"We've made the car more balanced and easier to drive and when we got to Darwin it was a completely different car. We were quick there and just as quick at the next round in Townsville. Hopefully it'll be the same here [Queensland Raceway]. It should be as it's our home track and we've done a lot of laps around here.
"Racing is different to testing and everyone has been so close this year. Normally it's hard to pass here but this year with the format and so many tyres we have to use, there are so many different strategies we can have.
"The racing has been awesome and everyone is doing a great job. It's so much tougher this year and you have to turn up with the best car you can. As a driver it's cool to have so much competition and it makes the racing really exciting."
On paper and to the uninitiated, Queensland Raceway looks like a pretty basic track with just six corners. Affectionately known as the Paperclip because of its layout, the circuit is anything but simple. With its mixture of high speed and slow corners, the window for getting a racecar to be fast and well balanced through both is a mission in itself.
Qualifying well has been crucial where first to 20th has been covered by less than a second and will be vitally important this weekend as there are not many paces to pass. Fellow Kiwi Fabian Coulthard is looking forward to finding some consistency at DJR Penske Racing. He's been fast in flashes and is confident that if the team can get the car in the right window he'll be a top five runner.
"With a track with so few corners the field tends to bunch up a lot," said Coulthard. "There are only six corners to get right but they are all very different in their nature. Turn one and two are quite fast and then turn three and six are very slow. It's a tricky one that's for sure."
Defending champion Mark Winterbottom and his teammate Chaz Mostert may be the pole winning kings with three each, however they have not been able to convert these into race wins with just Winterbottom managing to get on top of the podium once.
The Prodrive Racing Australia duo will be the ones to watch, having made a clean sweep of wins last year. They will need to do the same this weekend if they want to keep Red Bull Racing honest, especially so with the third member of the team, Craig Lowndes, being the most successful driver at the Ipswich track. He has 11 wins, six poles and 13 podium finishes at his team's test track. Poised nicely in fourth place, a good race weekend could see Lowndes challenge the frontrunners.
The Nissans have been looking pretty sharp this year and it wouldn't come as a big surprise if the Kelly Racing outfit add to Michael Caruso's Darwin win. The SuperSprint format is on again and if past races are anything to go on, it'll again be a fast and furious weekend of racing. Remaining Kiwis Scott McLaughlin, Chris Pither and Andre Heimgartner are fifth, 21st and 25th respectively.
Supercars
Points after eight rounds
1. Jamie Whincup1545
2. Shane van Gisbergen1492
3.Mark Winterbottom1470
4. Craig Lowndes1392
5. Scott McLaughlin1374
6. Will Davison1335
7. Michael Caruso1209
8. Tim Slade1155
Pitstop
Evans revs up in Hungary
New Zealand GP2 racer Mitch Evans arrives in Hungary this weekend for round six of the championship. Despite a roller coaster of a season so far, Evans sits fifth in the title race just nine points behind leader Oliver Rowland. His Pertamina Campos team is starting to find some consistency and is poised to challenge for a championship.

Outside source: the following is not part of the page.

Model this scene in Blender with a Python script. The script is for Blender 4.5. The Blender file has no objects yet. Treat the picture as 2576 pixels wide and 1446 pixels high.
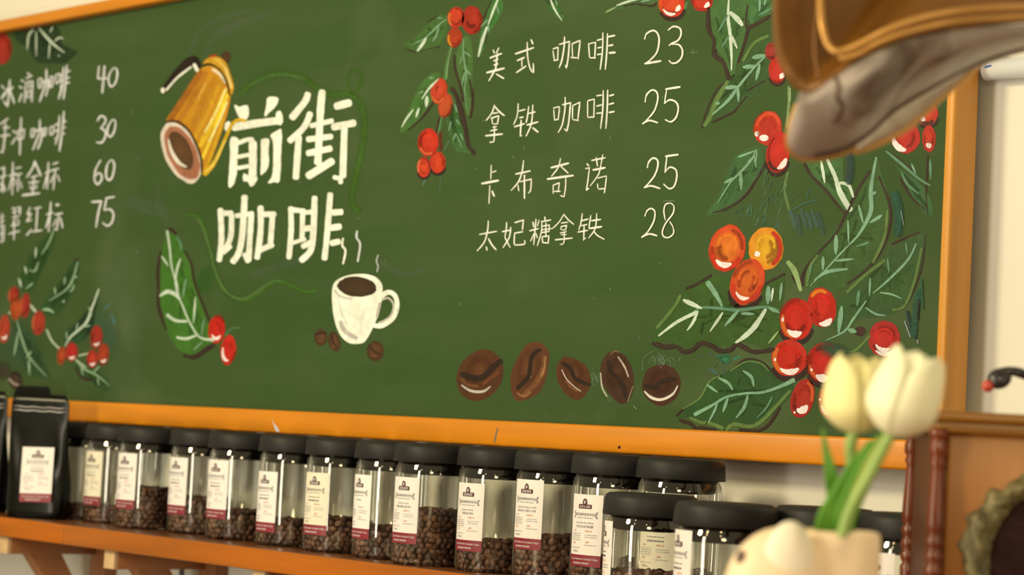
import bpy, bmesh, math, random
import numpy as np
from mathutils import Vector, Matrix
from mathutils.geometry import tessellate_polygon
random.seed(7)
SC = bpy.context.scene
COL = SC.collection

# ------------------------------------------------------------------ camera
FPX = 50 / 22.3 * 2576
PCX, PCY = 1288.0, 723.0
_r = math.radians(3.0)
_vx, _vy = -3946 - PCX, 816 - PCY
_h = -math.sin(_r) * _vx + math.cos(_r) * _vy
_X = -np.array([_vx, _vy, FPX]); _X /= np.linalg.norm(_X)
_D = FPX * FPX / _h
_Z = np.array([math.sin(_r) * _D, -math.cos(_r) * _D, FPX]); _Z /= np.linalg.norm(_Z)
_X = _X - _Z * (_X @ _Z); _X /= np.linalg.norm(_X)
_Y = np.cross(_Z, _X)
RW = np.array([_X, _Y, _Z])                    # camera (right, down, forward) -> world
CAM = np.array([1.58476, -1.72599, 1.35145])

def ray(px, py): return RW @ np.array([(px - PCX) / FPX, (py - PCY) / FPX, 1.0])
def on_y(px, py, y): d = ray(px, py); return Vector(CAM + d * ((y - CAM[1]) / d[1]))
def at_d(px, py, d): return Vector(CAM + ray(px, py) * d)

cam = bpy.data.cameras.new('camera'); camo = bpy.data.objects.new('camera', cam); COL.objects.link(camo)
cam.sensor_width = 22.3; cam.lens = 50; cam.sensor_fit = 'HORIZONTAL'; cam.clip_start = 0.05
_c = [Vector(RW @ np.array(v)) for v in ((1, 0, 0), (0, -1, 0), (0, 0, -1))]
camo.matrix_world = Matrix(((_c[0][0], _c[1][0], _c[2][0], CAM[0]), (_c[0][1], _c[1][1], _c[2][1], CAM[1]),
                            (_c[0][2], _c[1][2], _c[2][2], CAM[2]), (0, 0, 0, 1)))
cam.dof.use_dof = True; cam.dof.focus_distance = 2.28; cam.dof.aperture_fstop = 4.2
SC.camera = camo

# ------------------------------------------------------------------ world, lights, exposure
WHITE = (252, 232, 178)                         # how a white card looks under the cafe's warm light
def lin1(c):
    c /= 255.0
    return c / 12.92 if c <= 0.04045 else ((c + 0.055) / 1.055) ** 2.4
def lin(c): return tuple(lin1(v) for v in c)
_w = lin(WHITE)
WARM = tuple(v / _w[0] for v in _w)
def alb(c, k=0.82): return tuple(min(0.93, lin1(v) / w * k) for v, w in zip(c, _w))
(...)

Trio need result in Germany
The defending World Endurance Championship team of Kiwi Brendon Hartley, Aussie Mark Webber and German Timo Bernard really have to get a result this weekend at round four of the series at the Nurburgring. Sitting 19th on the table, the trio will be keen to emulate last year's race win.
McIntyre at Manfeild
Former New Zealand V8 champion John McIntyre is making his name in endurance racing these days. He and co-driver Simon Gilbertson are at Manfeild this weekend for the final round of the three-hour North Island Endurance series. The defending champion leads the series equal on points with Neil Foster.
Baird called up for Ipswich
Long time ex-pat racer Craig Baird's racing skills are still in demand. The Aussie-based Kiwi has been called up to replace Aaren Russell in the #4 Erebus V8 Supercar this weekend at Ipswich. Baird has 164 V8 starts and is a regular with Erebus as a co-driver in the Pirtek Enduro Cup.
Stoner quick on Ducati
Two-time world MotoGP champion Casey Stoner still has what it takes to punch at the elite level of the sport. Despite retiring from racing at the end of 2012, the now development rider for Ducati posted a time just 0.6secs behind factory rider Andrea Innone and was quicker than Valentino Rossi and Jorge Lorenzo during testing.
Under the hood
Not being an overly big fan of Formula One hasn't precluded a sense of joy that one of the great battlers in F1, Sauber, has hauled itself back from the financial abyss. Everyone loves a battler with no global corporate backing. Owner and founder Peter Sauber has been a fan favourite for years taking it to the big money teams a times giving them a black eye. Swiss company Longbow Finance has bought the team's holding company and although Sauber himself will retire, the name will live on.